Quote the full listing word for word.

##########

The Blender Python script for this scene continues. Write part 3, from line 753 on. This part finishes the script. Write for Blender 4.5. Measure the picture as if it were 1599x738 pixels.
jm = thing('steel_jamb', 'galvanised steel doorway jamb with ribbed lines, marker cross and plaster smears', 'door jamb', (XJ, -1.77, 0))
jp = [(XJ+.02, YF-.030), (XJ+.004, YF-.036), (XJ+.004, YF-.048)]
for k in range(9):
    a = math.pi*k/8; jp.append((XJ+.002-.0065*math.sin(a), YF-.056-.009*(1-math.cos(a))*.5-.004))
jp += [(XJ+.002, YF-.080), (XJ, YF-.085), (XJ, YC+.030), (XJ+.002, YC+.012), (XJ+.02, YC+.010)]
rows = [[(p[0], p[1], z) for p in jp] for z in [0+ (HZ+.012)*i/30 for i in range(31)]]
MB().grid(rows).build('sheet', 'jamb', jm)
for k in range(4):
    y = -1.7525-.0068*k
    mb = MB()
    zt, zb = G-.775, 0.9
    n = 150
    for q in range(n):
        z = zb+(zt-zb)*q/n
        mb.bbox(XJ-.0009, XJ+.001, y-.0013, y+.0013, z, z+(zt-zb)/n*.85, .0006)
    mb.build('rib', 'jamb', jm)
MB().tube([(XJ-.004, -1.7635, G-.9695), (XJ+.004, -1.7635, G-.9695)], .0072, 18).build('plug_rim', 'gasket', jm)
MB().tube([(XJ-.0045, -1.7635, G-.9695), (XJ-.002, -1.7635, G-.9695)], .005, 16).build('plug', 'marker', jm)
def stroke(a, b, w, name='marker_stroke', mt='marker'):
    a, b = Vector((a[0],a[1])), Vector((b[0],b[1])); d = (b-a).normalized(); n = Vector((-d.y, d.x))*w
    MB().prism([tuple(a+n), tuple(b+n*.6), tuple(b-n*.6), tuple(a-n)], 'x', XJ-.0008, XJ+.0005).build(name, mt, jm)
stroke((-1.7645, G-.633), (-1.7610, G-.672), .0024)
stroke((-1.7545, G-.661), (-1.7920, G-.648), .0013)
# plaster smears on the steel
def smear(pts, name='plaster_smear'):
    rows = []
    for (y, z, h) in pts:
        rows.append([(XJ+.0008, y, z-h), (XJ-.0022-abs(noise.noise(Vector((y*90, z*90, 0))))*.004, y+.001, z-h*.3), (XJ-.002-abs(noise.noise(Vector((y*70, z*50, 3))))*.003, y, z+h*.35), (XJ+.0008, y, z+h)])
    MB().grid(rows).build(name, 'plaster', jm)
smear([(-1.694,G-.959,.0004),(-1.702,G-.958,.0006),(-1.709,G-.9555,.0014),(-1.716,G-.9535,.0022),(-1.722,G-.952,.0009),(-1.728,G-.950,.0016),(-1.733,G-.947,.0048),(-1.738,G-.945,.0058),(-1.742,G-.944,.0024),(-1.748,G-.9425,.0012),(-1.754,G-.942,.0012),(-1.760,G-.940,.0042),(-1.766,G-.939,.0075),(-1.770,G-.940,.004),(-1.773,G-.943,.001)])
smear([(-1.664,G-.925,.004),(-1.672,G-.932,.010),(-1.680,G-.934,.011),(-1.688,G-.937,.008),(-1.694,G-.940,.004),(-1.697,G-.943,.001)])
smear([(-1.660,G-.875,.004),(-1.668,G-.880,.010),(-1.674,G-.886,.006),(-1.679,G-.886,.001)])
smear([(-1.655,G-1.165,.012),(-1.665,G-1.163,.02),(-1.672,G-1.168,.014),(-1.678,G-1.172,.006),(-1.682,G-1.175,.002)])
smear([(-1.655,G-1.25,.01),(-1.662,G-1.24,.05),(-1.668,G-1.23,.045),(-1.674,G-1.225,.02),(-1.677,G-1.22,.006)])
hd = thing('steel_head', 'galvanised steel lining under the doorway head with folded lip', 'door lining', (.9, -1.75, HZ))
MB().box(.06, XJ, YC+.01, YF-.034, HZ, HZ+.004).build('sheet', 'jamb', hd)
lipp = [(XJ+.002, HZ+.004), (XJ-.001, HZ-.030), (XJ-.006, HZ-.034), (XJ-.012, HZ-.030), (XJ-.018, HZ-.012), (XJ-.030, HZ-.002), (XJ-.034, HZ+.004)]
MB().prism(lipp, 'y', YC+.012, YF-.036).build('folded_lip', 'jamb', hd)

##########

## SOLVED EXERCISE
The Blender Python script for this scene continues. Write part 3, from line 753 on. This part finishes the script. Write for Blender 4.5. Measure the picture as if it were 1599x738 pixels.
jm = thing('steel_jamb', 'galvanised steel doorway jamb with ribbed lines, marker cross and plaster smears', 'door jamb', (XJ, -1.77, 0))
jp = [(XJ+.02, YF-.030), (XJ+.004, YF-.036), (XJ+.004, YF-.048)]
for k in range(9):
    a = math.pi*k/8; jp.append((XJ+.002-.0065*math.sin(a), YF-.056-.009*(1-math.cos(a))*.5-.004))
jp += [(XJ+.002, YF-.080), (XJ, YF-.085), (XJ, YC+.030), (XJ+.002, YC+.012), (XJ+.02, YC+.010)]
rows = [[(p[0], p[1], z) for p in jp] for z in [0+ (HZ+.012)*i/30 for i in range(31)]]
MB().grid(rows).build('sheet', 'jamb', jm)
for k in range(4):
    y = -1.7525-.0068*k
    mb = MB()
    zt, zb = G-.775, 0.9
    n = 150
    for q in range(n):
        z = zb+(zt-zb)*q/n
        mb.bbox(XJ-.0009, XJ+.001, y-.0013, y+.0013, z, z+(zt-zb)/n*.85, .0006)
    mb.build('rib', 'jamb', jm)
MB().tube([(XJ-.004, -1.7635, G-.9695), (XJ+.004, -1.7635, G-.9695)], .0072, 18).build('plug_rim', 'gasket', jm)
MB().tube([(XJ-.0045, -1.7635, G-.9695), (XJ-.002, -1.7635, G-.9695)], .005, 16).build('plug', 'marker', jm)
def stroke(a, b, w, name='marker_stroke', mt='marker'):
    a, b = Vector((a[0],a[1])), Vector((b[0],b[1])); d = (b-a).normalized(); n = Vector((-d.y, d.x))*w
    MB().prism([tuple(a+n), tuple(b+n*.6), tuple(b-n*.6), tuple(a-n)], 'x', XJ-.0008, XJ+.0005).build(name, mt, jm)
stroke((-1.7645, G-.633), (-1.7610, G-.672), .0024)
stroke((-1.7545, G-.661), (-1.7920, G-.648), .0013)
# plaster smears on the steel
def smear(pts, name='plaster_smear'):
    rows = []
    for (y, z, h) in pts:
        rows.append([(XJ+.0008, y, z-h), (XJ-.0022-abs(noise.noise(Vector((y*90, z*90, 0))))*.004, y+.001, z-h*.3), (XJ-.002-abs(noise.noise(Vector((y*70, z*50, 3))))*.003, y, z+h*.35), (XJ+.0008, y, z+h)])
    MB().grid(rows).build(name, 'plaster', jm)
smear([(-1.694,G-.959,.0004),(-1.702,G-.958,.0006),(-1.709,G-.9555,.0014),(-1.716,G-.9535,.0022),(-1.722,G-.952,.0009),(-1.728,G-.950,.0016),(-1.733,G-.947,.0048),(-1.738,G-.945,.0058),(-1.742,G-.944,.0024),(-1.748,G-.9425,.0012),(-1.754,G-.942,.0012),(-1.760,G-.940,.0042),(-1.766,G-.939,.0075),(-1.770,G-.940,.004),(-1.773,G-.943,.001)])
smear([(-1.664,G-.925,.004),(-1.672,G-.932,.010),(-1.680,G-.934,.011),(-1.688,G-.937,.008),(-1.694,G-.940,.004),(-1.697,G-.943,.001)])
smear([(-1.660,G-.875,.004),(-1.668,G-.880,.010),(-1.674,G-.886,.006),(-1.679,G-.886,.001)])
smear([(-1.655,G-1.165,.012),(-1.665,G-1.163,.02),(-1.672,G-1.168,.014),(-1.678,G-1.172,.006),(-1.682,G-1.175,.002)])
smear([(-1.655,G-1.25,.01),(-1.662,G-1.24,.05),(-1.668,G-1.23,.045),(-1.674,G-1.225,.02),(-1.677,G-1.22,.006)])
hd = thing('steel_head', 'galvanised steel lining under the doorway head with folded lip', 'door lining', (.9, -1.75, HZ))
MB().box(.06, XJ, YC+.01, YF-.034, HZ, HZ+.004).build('sheet', 'jamb', hd)
lipp = [(XJ+.002, HZ+.004), (XJ-.001, HZ-.030), (XJ-.006, HZ-.034), (XJ-.012, HZ-.030), (XJ-.018, HZ-.012), (XJ-.030, HZ-.002), (XJ-.034, HZ+.004)]
MB().prism(lipp, 'y', YC+.012, YF-.036).build('folded_lip', 'jamb', hd)